L’approccio etico della SEE è un approccio cognitivo-relazionale, pertanto profondamente diverso sia dall’approccio della dominanza che vede il cavallo come un oggetto da utilizzare (“quale cavallo uso?”, in molti lo dicono ancora!), oppure un essere inferiore da sottomettere, che dall’approccio gentilista condiviso dalle scuole di equitazione naturale e etologica le quali, con un sistema di stimoli e rinforzi mirano all’ottenimento del comportamento desiderato (dall’uomo).
L’approccio cognitivo definisce un modo di interpretare i comportamenti come frutto dell’espressione dello stato interno del soggetto, quindi non un prodotto di automatismi ma bensì della concretizzazione dei suoi stati mentali, emozioni, vissuti, percezioni ecc.. Secondo questo approccio il cavallo è considerato un individuo con caratteristiche e risorse personali uniche, in grado di scegliere per sé stesso. L’esperienza che il cavallo fa del mondo, quindi la costruzione del suo bagaglio evolutivo personale, è un processo attivo di cui egli stesso è protagonista.
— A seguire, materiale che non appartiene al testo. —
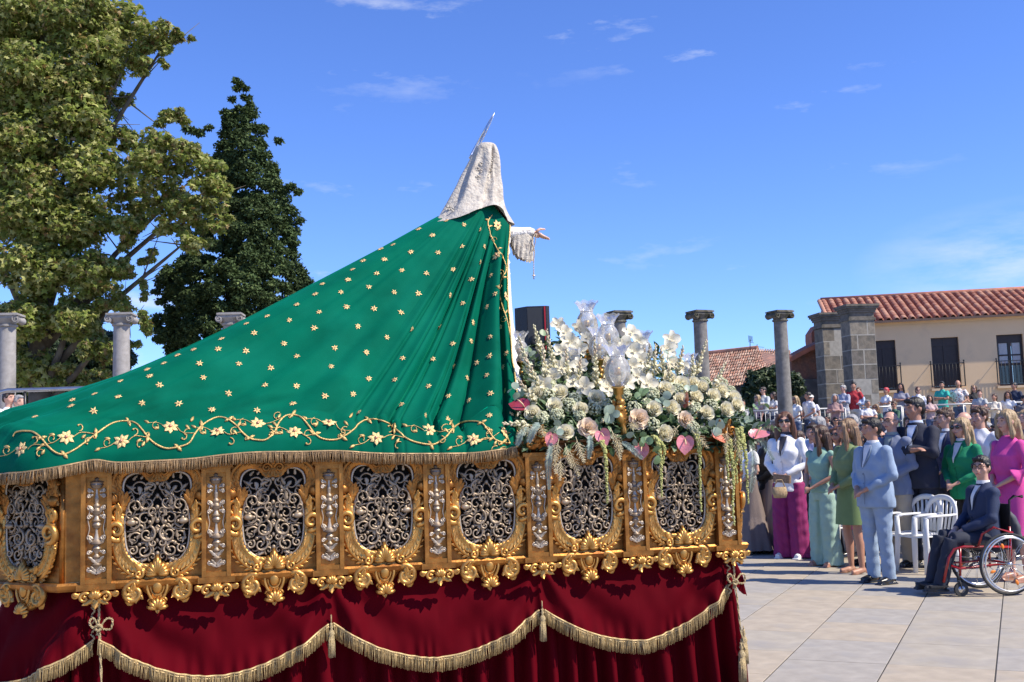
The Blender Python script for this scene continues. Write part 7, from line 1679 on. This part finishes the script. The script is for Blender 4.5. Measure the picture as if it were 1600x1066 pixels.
for s_ in (-1, 1):
    c_ = bpy.data.objects.new('caster', None); link(c_, wch); c_.location = (s_ * .20, -.36, .07); b = MB(); b.tube([(-.014, 0, 0), (.014, 0, 0)], .07, 20); obj('caster_wheel', sharp(b.mesh('caster_wheel')), tyre, c_); b = MB(); b.tube([(-.016, 0, 0), (.016, 0, 0)], .035, 14); obj('caster_hub', b.mesh('caster_hub'), chrome, c_)
    b = MB(); 
    for e in (-1, 1): b.tube([(e * .022, 0, 0), (e * .020, -.02, .09)], .006, 6)
    b.tube([(0, -.02, .09), (0, -.03, .17)], .014, 8); obj('fork', b.mesh('fork'), tyre, c_)
b = MB()
for s_ in (-1, 1):
    b.tube([(s_ * .20, .18, .46), (s_ * .20, -.30, .48), (s_ * .20, -.40, .46), (s_ * .19, -.46, .38), (s_ * .17, -.52, .14)], .014, 8); b.tube([(s_ * .20, .18, .30), (s_ * .20, -.36, .27), (s_ * .19, -.44, .30)], .013, 8); b.tube([(s_ * .20, .18, .22), (s_ * .20, .19, .66)], .013, 8)
    b.tube([(s_ * .20, -.34, .47), (s_ * .20, -.36, .20)], .012, 8); b.tube([(s_ * .235, .2, .60), (s_ * .24, 0, .66), (s_ * .235, -.12, .60), (s_ * .22, -.16, .48)], .012, 8)
b.tube([(-.30, .10, wr_), (.30, .10, wr_)], .015, 8); b.tube([(-.2, -.30, .27), (.2, -.30, .27)], .012, 8); obj('frame', b.mesh('frame'), redf, wch)
b = MB(); b.box((0, -.06, .49), (.195, .23, .025)); obj('seat', b.mesh('seat', smooth=False), blackf, wch); b = MB(); b.box((0, .20, .70), (.19, .012, .18)); obj('backrest', b.mesh('backrest', smooth=False), blackf, wch)
b = MB()
for s_ in (-1, 1): b.tube([(s_ * .20, .19, .62), (s_ * .20, .21, .92), (s_ * .20, .26, .955), (s_ * .20, .35, .95)], [.011, .011, .016, .018], 8)
obj('push_handle', b.mesh('push_handle'), blackf, wch); b = MB(); b.box((0, -.56, .10), (.17, .09, .008)); obj('footplate', b.mesh('footplate', smooth=False), blackf, wch)
b = MB(); b.loft([((0, .30, .42), .15, .07), ((0, .31, .55), .17, .09), ((0, .29, .74), .16, .07), ((0, .26, .80), .10, .04)], 14); bk = obj('backpack', _remesh(b, .02, 2, .010, 6), M('grey_pack', (.06, .06, .068), .7), None, None); bk.matrix_world = wch.matrix_world if False else Matrix.Translation((wc0.x - .08, wc0.y + .28, 0)) @ Matrix.Rotation(R(WRZ), 4, 'Z'); tag(bk, 'dark grey backpack hanging behind the wheelchair', 'backpack')
seat_legs = dict(hip=[(-.09, .02, .93), (.09, .02, .93)], knee=[(-.12, -.42, .97), (.10, -.42, .96)], ank=[(-.10, -.55, .545), (.08, -.56, .545)])
sb = person(wc0.x - .03, wc0.y + .28, -.43, 1.79, WRZ, 'boy with glasses in navy jacket sitting in the wheelchair', lod=0, pose='lap', top='jacket', hair='short', hc='black', tc=(.016, .028, .07), bc=(.014, .018, .034), shirt=WH, specs='gls', seed=20, yaw=R(38), legs=seat_legs, shoes=M('trainer', (.02, .02, .022), .6))
# ---- people farther back in the square, standing
rr = random.Random(21); Cw = lambda: rr.choice([WH, (.75, .74, .78), (.30, .38, .55), (.10, .12, .2), (.55, .50, .45), (.20, .28, .22), (.35, .10, .10), (.06, .06, .07), (.5, .56, .66), (.62, .45, .42), (.42, .50, .52)])
mids = [  # px, depth, head-top row, label, kwargs
 (1196, 13.6, 664, 'woman with dark brown hair half hidden by the hanging flowers', dict(male=False, hair='long', hc='dark', tc=(.4, .33, .3))),
 (1213, 14.6, 654, 'grey-haired man in white shirt behind the woman in black cardigan', dict(hair='short', hc='grey', tc=WH, shirt=None)),
 (1222, 16.0, 660, 'bald man in pale shirt left of the white blazer', dict(hair='bald', hc='grey', tc=(.6, .62, .68))),
 (1268, 14.2, 664, 'dark-haired man in lilac shirt right of the white blazer', dict(hair='short', hc='dark', tc=(.52, .5, .66))),
 (1276, 15.5, 650, 'grey-haired man in pale blue shirt looking left above the sea-green woman', dict(hair='short', hc='grey', tc=(.5, .6, .75))),
 (1308, 13.9, 668, 'woman with auburn hair between the two women in green', dict(male=False, hair='bob', hc='auburn', tc=(.1, .1, .13), specs='sun')),
 (1330, 15.0, 647, 'tall grey-haired man in white shirt behind the woman in olive', dict(hair='short', hc='grey', tc=WH)),
 (1352, 16.2, 662, 'dark-haired woman in dark top behind the man in light blue', dict(male=False, hair='bob', hc='black', tc=(.03, .03, .035), specs='sun')),
 (1425, 15.2, 650, 'woman with long dark hair between balding man and tall navy man', dict(male=False, hair='long', hc='dark', tc=(.06, .06, .07))),
 (1470, 13.6, 650, 'woman with light brown hair right behind the navy suit', dict(male=False, hair='long', hc='light', tc=(.60, .52, .44))),
 (1478, 15.6, 646, 'dark-haired youth in green-black top', dict(hair='short', hc='black', tc=(.04, .06, .05))),
 (1504, 15.2, 632, 'pink-scalped bald man behind the blonde woman', dict(hair='bald', hc='grey', tc=(.5, .48, .46))),
 (1523, 16.0, 642, 'woman in pale pink raising a hand behind the white t-shirt boy', dict(male=False, hair='long', hc='brown', tc=(.75, .60, .58), pose='high')),
 (1568, 13.8, 652, 'woman with sunglasses and grey hair behind the boy in white', dict(male=False, hair='bob', hc='light', tc=(.45, .42, .40), specs='sun')),
 (1580, 14.6, 648, 'man in navy suit left of the hot pink dress', dict(hair='short', hc='brown', tc=(.02, .03, .08), top='jacket')),
 (1600, 15.8, 640, 'blond head at right edge behind the pink dress', dict(male=False, hair='bob', hc='blond', tc=(.3, .2, .2)))]
for px, Y, ty, lab, kw in mids:
    Y = max(Y, interp([(1174, 15.3), (1240, 14.6), (1292, 13.7), (1340, 12.9), (1377, 12.0), (1400, 13.2), (1520, 13.2), (1600, 12.0)], px) + 1.3)
    top = at(px, ty, Y); kw = dict(kw); kw.setdefault('pose', 'clasp'); kw.setdefault('top', 'tee' if rr.random() < .5 else 'shirt_long'); person(top.x, Y, 0, min(1.9, top.z + .01), rr.choice((-75, -60, -50, -66)), lab, skin=rr.choice((0, 1, 1)), bc=rr.choice(((.03, .03, .045), (.10, .13, .2), (.3, .28, .24))), group='people standing behind the front row', yaw=R(rr.choice((-20, 0, 20))), **kw)
# rows of onlookers between the front row and the steps
row = []
for r_, Y in enumerate((18.0, 20.2, 22.4, 24.6, 27.0, 29.2)):
    px = 1186 + rr.uniform(0, 8)
    while px < 1604: row.append((px, Y + rr.uniform(-.6, .6), r_)); px += rr.uniform(20, 30) * (18.0 / Y) ** .35
colw = {WH: 'white', (.30, .38, .55): 'blue', (.10, .12, .2): 'dark blue', (.55, .50, .45): 'beige', (.20, .28, .22): 'grey-green', (.35, .10, .10): 'dark red', (.06, .06, .07): 'black', (.5, .56, .66): 'pale blue', (.62, .45, .42): 'dusty pink', (.42, .50, .52): 'grey'}
for r_ in range(6):
    rw = [q for q in row if q[2] == r_]
    for k, (px, Y, _) in enumerate(rw):
        X = at(px, 680, Y).x; c = rr.choice(list(colw)); male = rr.random() < .5; h = rr.choice(('short', 'short', 'bald', 'cap') if male else ('long', 'bob', 'bun', 'long')); hc = rr.choice(('dark', 'brown', 'grey', 'black') if male else ('dark', 'brown', 'light', 'blond', 'auburn')); hc = 'cap' if h == 'cap' else hc
        seated_ = rr.random() < .35 and r_ < 4; H = rr.uniform(1.66, 1.82) if male else rr.uniform(1.56, 1.70); H = H - .07 if r_ < 3 else H
        person(X, Y, 0, H, rr.choice((-80, -55, -40, -25, -65)), f"{'man' if male else 'woman'} in {colw[c]} with {'a pale cap' if h == 'cap' else 'bald head' if h == 'bald' else ('dark' if hc in ('dark', 'black') else hc) + ' hair'}, {ordl(k, len(rw)).replace(' from the left', ' from left')}, {ORD[r_]} row back", skin=rr.choice((0, 1, 1, 2)), hc=hc, tc=c, bc=rr.choice(((.03, .03, .045), (.10, .13, .2), (.5, .48, .44))), group='onlookers in the square behind the front row', pose=rr.choice(('clasp', 'cross', 'down', 'high')), top=rr.choice(('tee', 'tee', 'shirt_long')), hair=h, male=male, specs=rr.choice(('sun', None, None)), lod=2 if r_ > 2 else 1, yaw=R(rr.choice((-20, 0, 20))))
# people on the terrace and its steps
TL = [(1192,605,'man in grey-white shirt with sunglasses under the laurel bush',dict(tc=(.5,.52,.5),hc='dark',specs='sun')),(1183,617,'blonde woman in teal and black top, leftmost on the terrace',dict(male=False,hair='long',hc='blond',tc=(.0,.33,.26),specs='sun')),(1208,613,'woman in white t-shirt with dark hair beside the rightmost column',dict(male=False,hair='long',hc='dark',tc=WH)),(1219,611,'brown-haired woman in blue left of the rightmost column',dict(male=False,hair='bob',hc='brown',tc=(.10,.16,.38),specs='sun')),
 (1242,619,'short-haired blonde woman in white blouse right of the rightmost column',dict(male=False,hair='bob',hc='blond',tc=WH,specs='sun')),(1267,617,'woman in white with pale cap and teal bundle',dict(male=False,hair='cap',hc='cap',tc=(.8,.78,.82),specs='sun')),(1262,613,'dark-haired person behind the woman in pale cap',dict(hair='short',hc='black',tc=(.6,.6,.62))),(1304,616,'older woman in mauve top below the granite pillars',dict(male=False,hair='bob',hc='grey',tc=(.36,.22,.20))),
 (1317,602,'grey-haired man in blue t-shirt with arms crossed by the pillar',dict(hc='grey',tc=(.20,.26,.42),pose='cross')),(1333,597,'dark-haired child in red sitting high by the pillar',dict(hc='black',tc=(.38,.02,.03))),(1341,606,'woman in light blue t-shirt and black trousers',dict(male=False,hair='bun',hc='auburn',tc=(.42,.50,.64),pose='cross')),(1384,606,'person in white with bright pink-red headscarf',dict(male=False,hair='scarf',hc='red',tc=WH)),
 (1407,599,'dark-haired woman in grey patterned top left of the cream wall windows',dict(male=False,hair='long',hc='dark',tc=(.25,.25,.30))),(1434,605,'woman in white tee with dark strap and sunglasses',dict(male=False,hair='bun',hc='auburn',tc=(.7,.7,.76),specs='sun')),(1471,596,'bearded man in teal t-shirt and white shorts',dict(hc='black',tc=(.03,.42,.33),bottom='shorts',bc=WH,pose='cross')),(1496,594,'balding man in cream t-shirt',dict(hair='bald',hc='dark',tc=(.66,.62,.56))),
 (1521,602,'blonde woman in black top and sunglasses',dict(male=False,hair='bob',hc='light',tc=(.015,.015,.017),specs='sun')),(1530,609,'boy in grey t-shirt looking up',dict(hc='brown',tc=(.42,.43,.42))),(1553,616,'young woman in cream top with brown hair tied up',dict(male=False,hair='pony',hc='brown',tc=(.7,.62,.5))),(1574,612,'woman in white jacket with long dark hair',dict(male=False,hair='long',hc='brown',tc=WH)),(1584,598,'man in navy jacket leaning at the right of the terrace',dict(hc='black',tc=(.015,.025,.06),top='jacket',pose='high')),(1600,618,'dark-haired person cut by the right edge on the terrace',dict(hc='black',tc=(.1,.1,.12))),
 (1368,632,'blonde woman with sunglasses in green top on the steps',dict(male=False,hair='long',hc='light',tc=(.12,.16,.10),specs='sun',pose='cross')),(1396,627,'man with sunglasses in dark green shirt on the steps',dict(hc='brown',tc=(.05,.12,.07),specs='sun')),(1388,644,'man with short dark hair lower on the steps',dict(hc='dark',tc=(.1,.1,.12))),(1216,645,'man in sunglasses low on the steps left of the white blazer',dict(hc='grey',tc=(.4,.45,.5),specs='sun')),(1274,645,'grey-haired man in pale blue low on the steps',dict(hc='grey',tc=(.6,.68,.78))),(1292,650,'dark-haired woman with sunglasses low on the steps',dict(male=False,hair='bun',hc='dark',tc=(.2,.15,.15),specs='sun')),(1305,652,'dark-haired man low on the steps right of her',dict(hc='black',tc=(.3,.25,.25),specs='sun')),
 (1160,625,'person in pale shirt seen between flowers and column',dict(hc='dark',tc=(.5,.5,.55))),(1452,618,'woman in dusty pink near the railing post',dict(male=False,hair='long',hc='dark',tc=(.5,.35,.33))),(1355,625,'man in white shirt between the headscarf and blue shirt',dict(hc='grey',tc=WH))]
for px, ty, lab, kw in TL:
    kw = dict(kw); male = kw.get('male', True); H = 1.74 if male else 1.64; zt_ = at(px, ty, 34.3).z; base = zt_ - H
    if base > TZ - .13: Y, z = 34.3, TZ; H = max(1.35, zt_ - TZ)
    else:
        k = int(min(5, max(0, round((1.25 - base) / .25)))); Y = 33.08 - .34 * k; z = max(0, TZ - .25 * (k + 1)); H = min(1.85, max(1.3, at(px, ty, Y).z - z))
    kw.setdefault('pose', rr.choice(('clasp', 'down', 'cross'))); kw.setdefault('top', 'tee' if rr.random() < .7 else 'shirt_long'); kw.setdefault('hair', 'short'); kw.setdefault('bc', rr.choice(((.03, .03, .045), (.08, .11, .19), (.5, .48, .44))))
    person(at(px, ty, Y).x, Y, z, H, rr.choice((-50, -30, -10, -65)), lab, skin=rr.choice((0, 1, 1)), lod=1, group='onlookers on the terrace and steps', yaw=R(rr.choice((-20, 0, 20))), **kw)
# two priests in white at the far left
for px, ty, lab, hc, rz in ((14, 612, 'dark-haired priest in white vestments at the left edge', 'dark', 70), (30, 618, 'grey-haired priest in white robe beside the dark post', 'grey', 55)):
    Y = 17.5; p = at(px, ty, Y); person(p.x, Y, p.z - 1.75, 1.75, rz, lab, hc=hc, tc=(.82, .82, .80), bc=(.82, .82, .80), top='satin', bottom='long', pose='clasp', hair='short', male=True, group='priests under the canopy', lod=1)
b = MB(); p = at(20, 640, 17.5); b.box((p.x, 17.6, (at(14, 612, 17.5).z - 1.75) / 2), (2.2, 1.2, (at(14, 612, 17.5).z - 1.75) / 2 - .002)); tag(obj('dais', b.mesh('dais', smooth=False), terr_m), kind='structure')

btn = M('dark_button', (.02, .02, .02), .4); belt_m = M('leather_belt', (.05, .03, .02), .4)
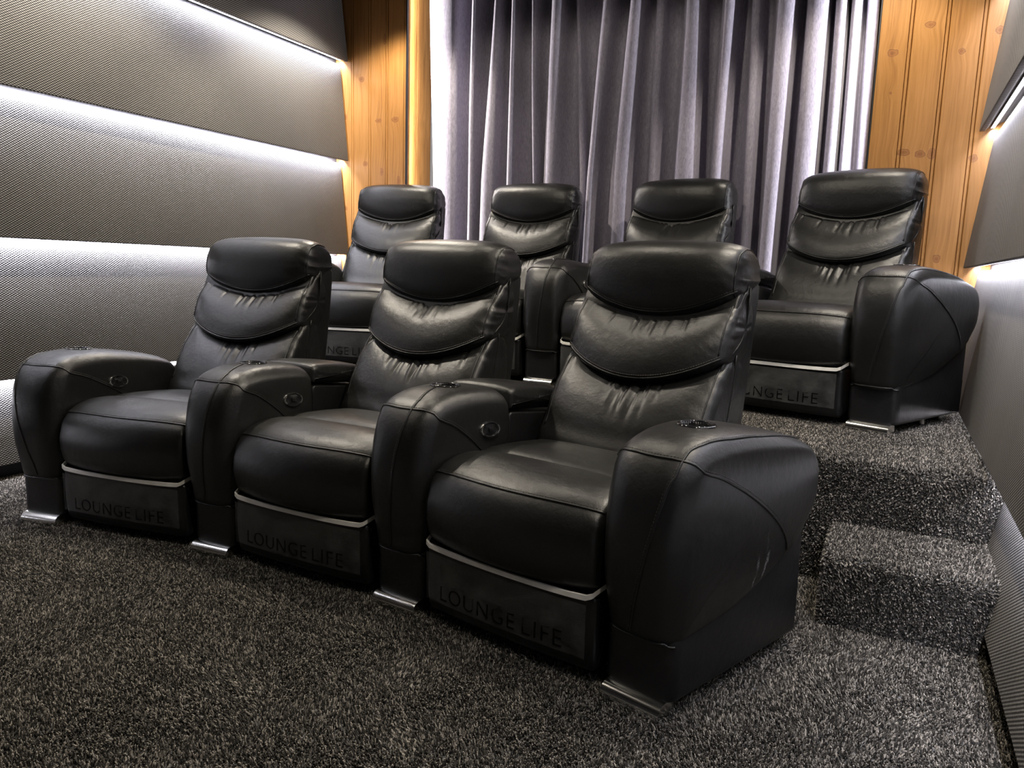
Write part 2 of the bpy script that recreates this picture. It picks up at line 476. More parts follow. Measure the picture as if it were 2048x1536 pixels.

L’approccio cognitivo è un approccio sistemico e non analitico perché implica la partecipazione complessiva della mente, intesa come l’insieme di emozioni, percezioni, esperienze, intuito, credenze, desideri ecc., ossia di un sistema che integra in modo dinamico tutte le risorse e che deve trovare un equilibrio sistemico ogni volta che vede il modificarsi di una di queste o la costruzione di una nuova. In quest’ottica l’apprendimento è visto come un’evoluzione globale dell’individuo e non come una costruzione di associazioni separate tra loro.
L’approccio relazionale sottolinea l’intento di voler ricercare un rapporto di tipo relazionale con il cavallo e di porlo al centro di ogni incontro con lui. La zooantropologia è la moderna scienza che studia sia le caratteristiche specifiche della relazione tra uomo ed animale non umano (ciò che la distingue dalle relazioni tra conspecifici), sia le caratteristiche referenziali del rapporto tra specie diverse (il modo in cui questo rapporto favorisce un’evoluzione soggettiva sulla base delle modalità relazionali che vengono attivate. Secondo questo approccio è la relazione stessa a fare da mediatore evolutivo, cioè ciò che connette il cavallo al mondo, indirizzando e sostenendo il suo percorso di crescita, sollecitando alcune direzioni e inibendone altre.
Pertanto, l’approccio etico di tipo cognitivo-relazionale guarda al soggetto equino nella sua unicità e diversità e lo individua come parte di una relazione con l’umano in cui entrambi realizzano la propria crescita evolutiva nel mondo.
Di conseguenza, l’obiettivo della didattica proposta dalla SEE si discosta nettamente dalla produzione di prestazioni e si concentra sulla crescita del sistema relazionale a 360°.
Questo significa che gli obiettivi da porsi non sono i singoli e determinati comportamenti prodotti, bensì lo sviluppo delle capacità del sistema in termini di adattamento e adattabilità al mondo.